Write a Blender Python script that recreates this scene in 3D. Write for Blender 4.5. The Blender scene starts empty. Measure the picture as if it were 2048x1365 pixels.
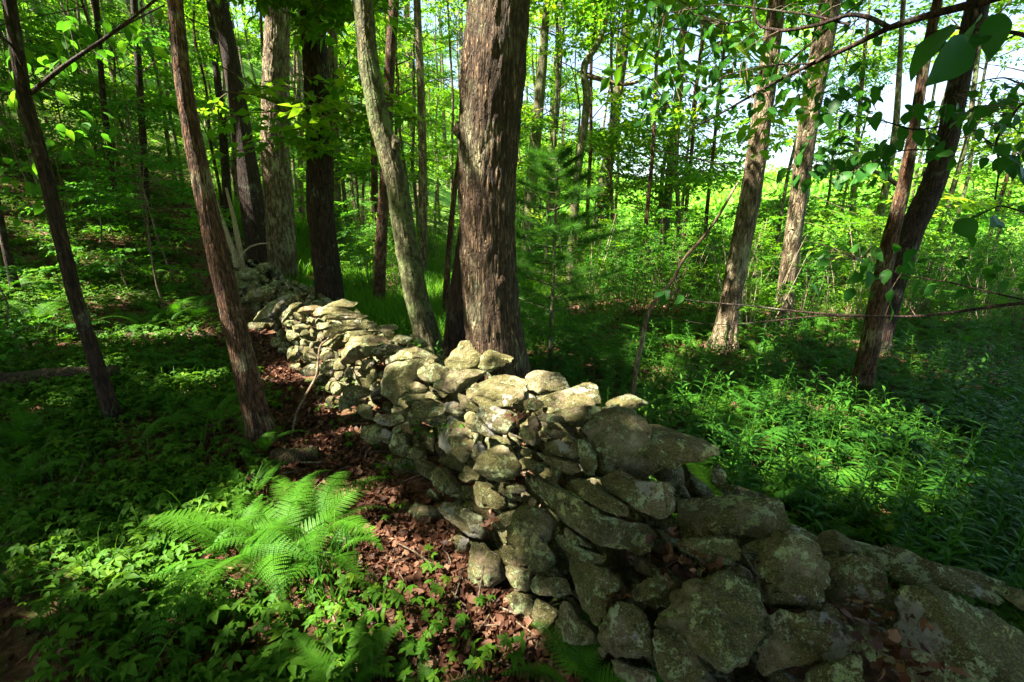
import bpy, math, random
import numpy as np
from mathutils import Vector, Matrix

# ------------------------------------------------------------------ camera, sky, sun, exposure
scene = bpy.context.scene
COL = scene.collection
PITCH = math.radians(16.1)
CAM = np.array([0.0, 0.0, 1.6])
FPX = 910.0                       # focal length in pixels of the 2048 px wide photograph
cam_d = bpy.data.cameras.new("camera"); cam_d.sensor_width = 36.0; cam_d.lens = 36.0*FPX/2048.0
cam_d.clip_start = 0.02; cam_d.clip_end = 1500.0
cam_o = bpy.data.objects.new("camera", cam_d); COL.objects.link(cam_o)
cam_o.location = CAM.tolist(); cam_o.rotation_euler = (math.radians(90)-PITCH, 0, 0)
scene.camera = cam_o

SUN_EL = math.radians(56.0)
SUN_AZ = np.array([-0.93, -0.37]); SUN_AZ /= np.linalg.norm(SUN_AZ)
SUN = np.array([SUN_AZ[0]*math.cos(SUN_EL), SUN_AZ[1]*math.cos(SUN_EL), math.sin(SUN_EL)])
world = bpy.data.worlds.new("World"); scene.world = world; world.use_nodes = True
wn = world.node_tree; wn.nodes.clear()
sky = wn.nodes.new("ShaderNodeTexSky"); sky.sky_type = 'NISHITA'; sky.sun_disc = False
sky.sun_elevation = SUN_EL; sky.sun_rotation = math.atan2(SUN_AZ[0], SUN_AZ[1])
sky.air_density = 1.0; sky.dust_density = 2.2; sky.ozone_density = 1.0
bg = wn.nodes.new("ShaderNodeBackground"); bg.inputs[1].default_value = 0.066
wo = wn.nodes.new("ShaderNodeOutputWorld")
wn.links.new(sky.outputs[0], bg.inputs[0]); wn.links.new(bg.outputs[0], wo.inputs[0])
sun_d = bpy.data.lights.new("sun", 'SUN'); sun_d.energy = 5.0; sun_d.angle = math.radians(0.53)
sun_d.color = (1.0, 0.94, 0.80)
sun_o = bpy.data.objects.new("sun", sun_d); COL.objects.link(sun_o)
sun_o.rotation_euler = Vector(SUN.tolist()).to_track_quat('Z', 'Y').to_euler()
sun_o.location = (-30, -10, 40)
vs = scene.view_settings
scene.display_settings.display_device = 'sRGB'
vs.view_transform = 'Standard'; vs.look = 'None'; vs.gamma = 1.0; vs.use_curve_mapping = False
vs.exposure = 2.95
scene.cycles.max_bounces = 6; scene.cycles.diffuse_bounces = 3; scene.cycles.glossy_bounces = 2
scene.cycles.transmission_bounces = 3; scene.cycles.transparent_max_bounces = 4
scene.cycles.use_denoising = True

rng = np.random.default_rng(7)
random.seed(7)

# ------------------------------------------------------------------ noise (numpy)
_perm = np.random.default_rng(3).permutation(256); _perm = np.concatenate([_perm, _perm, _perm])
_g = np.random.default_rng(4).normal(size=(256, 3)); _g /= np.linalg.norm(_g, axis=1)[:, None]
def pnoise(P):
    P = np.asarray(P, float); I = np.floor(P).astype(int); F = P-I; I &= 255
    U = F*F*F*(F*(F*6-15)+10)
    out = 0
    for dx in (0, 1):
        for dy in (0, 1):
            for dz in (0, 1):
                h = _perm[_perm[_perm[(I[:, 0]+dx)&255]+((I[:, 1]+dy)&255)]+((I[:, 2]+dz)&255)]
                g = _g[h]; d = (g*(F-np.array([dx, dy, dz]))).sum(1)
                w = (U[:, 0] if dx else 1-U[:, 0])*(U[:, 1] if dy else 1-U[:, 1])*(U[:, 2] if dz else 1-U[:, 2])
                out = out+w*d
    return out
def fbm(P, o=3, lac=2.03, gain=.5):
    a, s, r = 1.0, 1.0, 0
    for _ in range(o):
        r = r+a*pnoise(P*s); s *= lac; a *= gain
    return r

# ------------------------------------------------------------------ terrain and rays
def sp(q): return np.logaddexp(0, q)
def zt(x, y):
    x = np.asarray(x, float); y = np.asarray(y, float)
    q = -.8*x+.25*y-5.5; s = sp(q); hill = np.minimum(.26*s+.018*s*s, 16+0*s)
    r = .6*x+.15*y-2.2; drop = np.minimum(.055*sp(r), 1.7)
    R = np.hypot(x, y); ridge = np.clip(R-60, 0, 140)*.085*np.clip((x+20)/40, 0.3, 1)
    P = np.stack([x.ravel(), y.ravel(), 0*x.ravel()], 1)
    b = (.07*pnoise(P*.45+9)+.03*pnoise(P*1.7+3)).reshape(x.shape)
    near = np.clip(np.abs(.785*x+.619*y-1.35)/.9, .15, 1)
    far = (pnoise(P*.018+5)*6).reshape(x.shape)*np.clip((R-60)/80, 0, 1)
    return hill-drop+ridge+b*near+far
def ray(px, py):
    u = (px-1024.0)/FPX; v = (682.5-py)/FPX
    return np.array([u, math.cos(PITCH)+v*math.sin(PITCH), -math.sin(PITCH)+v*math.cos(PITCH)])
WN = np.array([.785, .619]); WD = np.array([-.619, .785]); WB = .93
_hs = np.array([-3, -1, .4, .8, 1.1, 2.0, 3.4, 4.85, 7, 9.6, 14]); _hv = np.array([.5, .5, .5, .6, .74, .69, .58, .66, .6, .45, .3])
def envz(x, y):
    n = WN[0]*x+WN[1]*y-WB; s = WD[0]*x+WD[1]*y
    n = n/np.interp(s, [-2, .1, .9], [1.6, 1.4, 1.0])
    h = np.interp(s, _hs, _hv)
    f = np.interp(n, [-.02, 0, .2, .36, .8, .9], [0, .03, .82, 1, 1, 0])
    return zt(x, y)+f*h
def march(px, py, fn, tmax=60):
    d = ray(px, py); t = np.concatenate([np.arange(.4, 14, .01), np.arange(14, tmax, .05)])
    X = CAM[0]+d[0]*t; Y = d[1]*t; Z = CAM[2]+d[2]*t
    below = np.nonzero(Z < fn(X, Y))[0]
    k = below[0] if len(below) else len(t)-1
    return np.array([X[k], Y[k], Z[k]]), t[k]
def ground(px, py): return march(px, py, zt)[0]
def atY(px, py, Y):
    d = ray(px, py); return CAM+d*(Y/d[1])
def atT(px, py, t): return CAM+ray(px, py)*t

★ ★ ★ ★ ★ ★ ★

Work to do -
Report all lines of the material that contain the word "pixels".

Result of this exercise -
Write a Blender Python script that recreates this scene in 3D. Write for Blender 4.5. The Blender scene starts empty. Measure the picture as if it were 2048x1365 pixels.
FPX = 910.0                       # focal length in pixels of the 2048 px wide photograph